Piranha wrote:A few notes on this. First you should only do this check if the column(s) used is unique together. Otherwise you might get results that is not really a duplicate. Second you should use SELECT COUNT(*) when you just want to see if something exists or only want to count something. Otherwise everything is returned from the database and then just discarded, it takes lots of time. Third you should be sure to use the right function to avoid database injection.
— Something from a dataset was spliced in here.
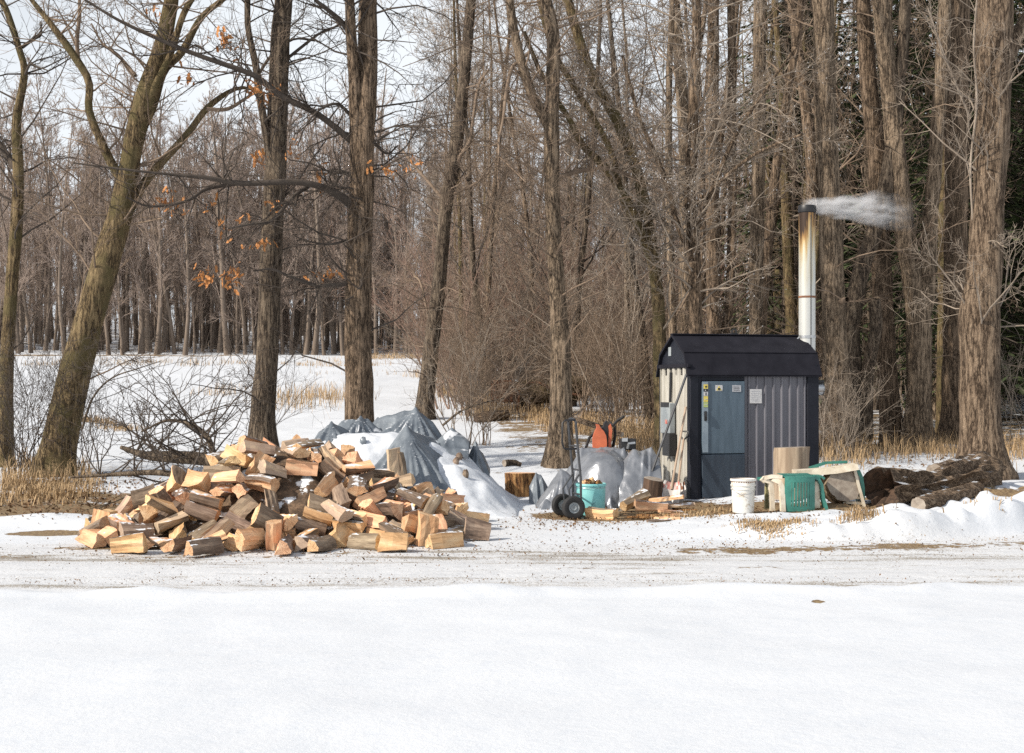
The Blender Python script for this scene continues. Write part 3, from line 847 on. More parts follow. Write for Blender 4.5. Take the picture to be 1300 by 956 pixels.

For mysql it is [man]mysql_real_escape_string[/man]. The query should then look something like this:
$sql = "SELECT COUNT(*) FROM table WHERE column = " . mysql_real_escape_string($_POST['data']);
Hi, this is my code:
$fname=$_POST['fname'];
$laname=$_POST['lname'];
$storenumber=$_POST['storenumber'];
$type=$_POST['type'];
$check = mysql_query("SELECT COUNT(*) FROM benugo_staff WHERE fname = " . mysql_real_escape_string($_POST['fname']) . " AND lname = " . mysql_real_escape_string($_POST['lname']));
$number = '0';
if ($check > $number) {
echo ("something is wrong");
}else{
mysql_query("INSERT INTO `staff` VALUES ('', '$fname', '', '$lname', '', '$storenumber', '$type', '', 'Active')") or die(mysql_error());
echo "<meta http-equiv=\"refresh\" content=\"5;URL=useradd.php?cid=".$cid."\" />
<span class=\"column_header\">Your information has been successfully added to the database</span><br />
<span class=\"column_header2\">you will shortly be redirected to the course attendance form to add your team member to the course.</span><br />
</p>";}
There is no php error, and it posts to the database
The result from the query is 6, but it is still posting the entry into the database?